Strategic Air Command

Strategic Air Command is a 1955 American military aviation film starring James Stewart and June Allyson, directed by Anthony Mann, and released by Paramount Pictures. It was the first of four Hollywood films that depicted the role of the Strategic Air Command in the Cold War era.

Plot

In 1951, Robert "Dutch" Holland (James Stewart) is a professional baseball player with the St. Louis Cardinals. A B-29 bomber pilot during World War II, he retains a commission as a lieutenant colonel in the United States Air Force Reserve, but is on inactive, non-drilling status. During spring training at Al Lang Field in St. Petersburg, Florida, he is recalled to active duty for 21 months.
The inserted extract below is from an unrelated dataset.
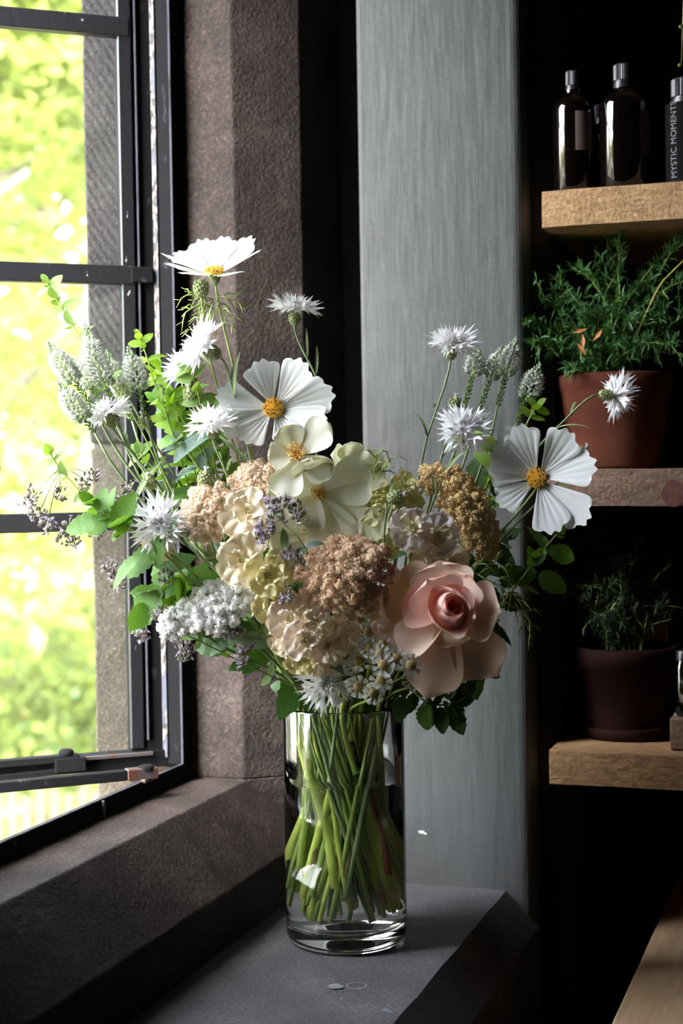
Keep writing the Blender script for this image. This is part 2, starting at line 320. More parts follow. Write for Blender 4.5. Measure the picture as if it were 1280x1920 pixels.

He reports to his posting at Carswell Air Force Base, a bomber base in Fort Worth, Texas, to qualify in the Convair B-36. He arrives in a civilian business suit, for which he is rebuked by General Hawkes (Frank Lovejoy), the commander of SAC, and replies that his uniforms are "the wrong color" (implying he has been inactive at least since the Air Force replaced the brown United States Army Air Forces uniform with a distinctive blue service dress uniform, which had occurred three years earlier in 1949). The General's character is clearly patterned after the real SAC commander of the time, General Curtis LeMay.